Goal of the exercise:
Set down the full listing exactly as given. Any pictures are to be left out.
-------
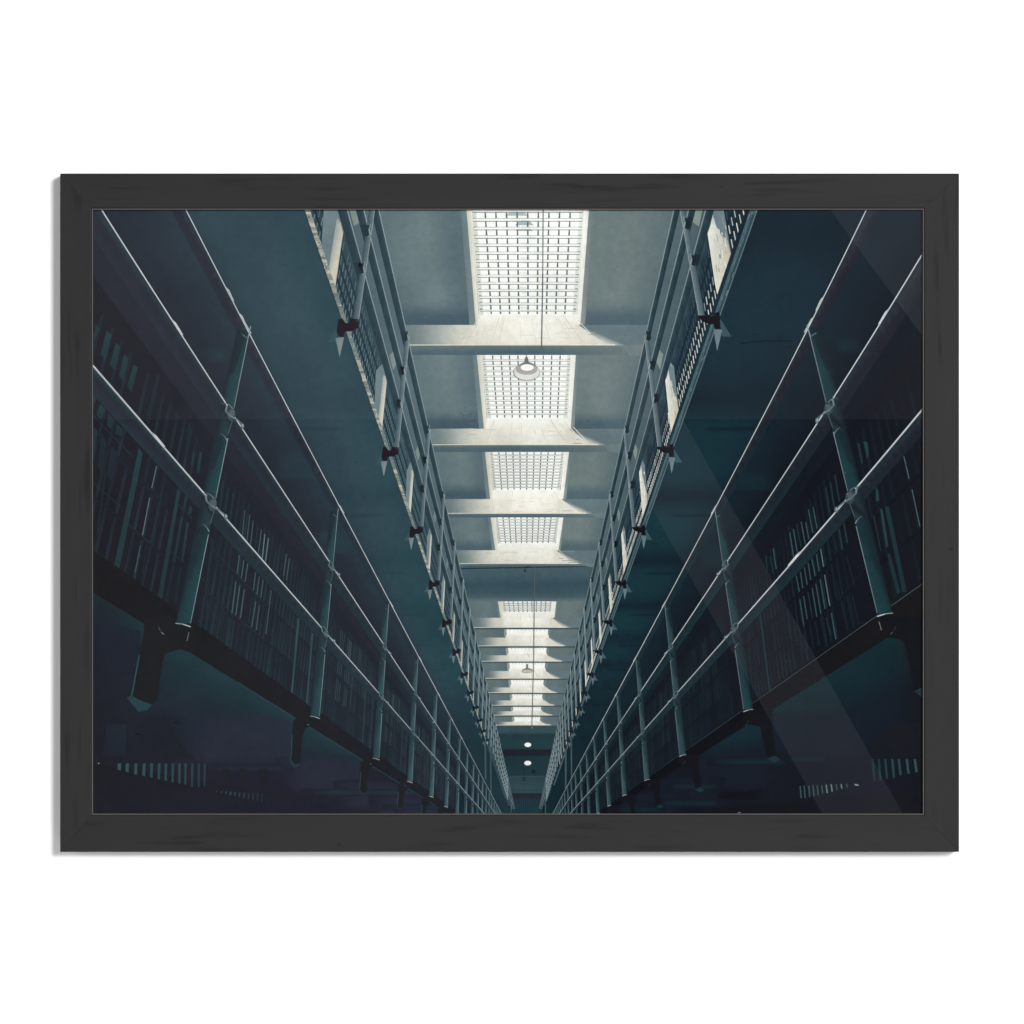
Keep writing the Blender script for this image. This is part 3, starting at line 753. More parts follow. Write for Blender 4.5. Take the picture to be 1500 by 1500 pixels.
LINER = '''1257.3 649.5 1263 678.8 3.4 1|1324 668.5 1331.7 701.5 1.3 3|1335.8 717 1347.5 771 1.3 3|1305.7 589 1315 629 1.2 2|1280 755.4 1290.3 807.5 1.6 1|1351.2 785.5 1353.4 801.6 1.4 4
1156.9 780.3 1162.7 816.3 1.7 4|1162 774.5 1167.9 809 1.7 4|1167 767 1173.4 801.6 1.6 1|1173.4 764 1179.6 797 1.7 4|1180.3 765 1184.7 790 1.7 4|1184 746 1190.6 781 1.7 4|1191 743 1197 775 1.7 4|1222.9 695 1229.5 734.5 2.3 1|1216.3 706.7 1222 743 2.3 1|1209.7 714 1215.5 752 2.3 1
1166.4 843.4 1170.8 866.9 1.7 4|1172.3 837.5 1176 861.7 1.7 4|1178 831 1182.5 856.6 1.7 4|1183.6 824.3 1187.7 849.3 1.7 4|1189 818.5 1194 844 1.7 4|1195.7 811.9 1199.8 836.8 1.8 4|1202 804 1206.4 830.2 1.9 3
1171.5 877.9 1177.4 916 1.7 4|1177 872.7 1182.5 907 1.7 4|1183.3 866.9 1189.9 904.3 1.7 1|1189.6 861 1196.5 903.5 1.7 4|1195 855 1202.3 899 1.7 4|1201.3 848.5 1208.5 891.8 1.8 4|1207.8 842 1215.5 887.4 1.9 3|1210.4 904.3 1216.3 930.7 1.8 1|1217.7 897.7 1224.3 936.5 1.9 4
1236 766.4 1241.2 795.7 2.6 1|1229 775 1234 805 2.6 1|1221.5 785 1226 808 2.6 2|1226.5 880.8 1267.6 831 1.2 2|1132.5 803 1137 833.7 1.7 4|1128 814.7 1132.5 839.6 1.7 1|1121.5 813.2 1124.4 836.7 1.7 1|1113.5 901.2 1127.4 1011 2.8 1|1096 926 1103 1020 1.8 2
1155 900 1160 940 2 2|1162 905 1168 945 2 2|1170 915 1176 950 2 2|1178 915 1184 952 2 2|1186 915 1192 950 2 2|1194 910 1200 945 2 2|1202 905 1209 940 2 2|1232 880 1242 925 2 2|1240 872 1250 920 2 2|1248 870 1258 915 2 2|1225 850 1231 878 2 2|1240 815 1252 860 2 2'''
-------
Result:
Keep writing the Blender script for this image. This is part 3, starting at line 753. More parts follow. Write for Blender 4.5. Take the picture to be 1500 by 1500 pixels.
LINER = '''1257.3 649.5 1263 678.8 3.4 1|1324 668.5 1331.7 701.5 1.3 3|1335.8 717 1347.5 771 1.3 3|1305.7 589 1315 629 1.2 2|1280 755.4 1290.3 807.5 1.6 1|1351.2 785.5 1353.4 801.6 1.4 4
1156.9 780.3 1162.7 816.3 1.7 4|1162 774.5 1167.9 809 1.7 4|1167 767 1173.4 801.6 1.6 1|1173.4 764 1179.6 797 1.7 4|1180.3 765 1184.7 790 1.7 4|1184 746 1190.6 781 1.7 4|1191 743 1197 775 1.7 4|1222.9 695 1229.5 734.5 2.3 1|1216.3 706.7 1222 743 2.3 1|1209.7 714 1215.5 752 2.3 1
1166.4 843.4 1170.8 866.9 1.7 4|1172.3 837.5 1176 861.7 1.7 4|1178 831 1182.5 856.6 1.7 4|1183.6 824.3 1187.7 849.3 1.7 4|1189 818.5 1194 844 1.7 4|1195.7 811.9 1199.8 836.8 1.8 4|1202 804 1206.4 830.2 1.9 3
1171.5 877.9 1177.4 916 1.7 4|1177 872.7 1182.5 907 1.7 4|1183.3 866.9 1189.9 904.3 1.7 1|1189.6 861 1196.5 903.5 1.7 4|1195 855 1202.3 899 1.7 4|1201.3 848.5 1208.5 891.8 1.8 4|1207.8 842 1215.5 887.4 1.9 3|1210.4 904.3 1216.3 930.7 1.8 1|1217.7 897.7 1224.3 936.5 1.9 4
1236 766.4 1241.2 795.7 2.6 1|1229 775 1234 805 2.6 1|1221.5 785 1226 808 2.6 2|1226.5 880.8 1267.6 831 1.2 2|1132.5 803 1137 833.7 1.7 4|1128 814.7 1132.5 839.6 1.7 1|1121.5 813.2 1124.4 836.7 1.7 1|1113.5 901.2 1127.4 1011 2.8 1|1096 926 1103 1020 1.8 2
1155 900 1160 940 2 2|1162 905 1168 945 2 2|1170 915 1176 950 2 2|1178 915 1184 952 2 2|1186 915 1192 950 2 2|1194 910 1200 945 2 2|1202 905 1209 940 2 2|1232 880 1242 925 2 2|1240 872 1250 920 2 2|1248 870 1258 915 2 2|1225 850 1231 878 2 2|1240 815 1252 860 2 2'''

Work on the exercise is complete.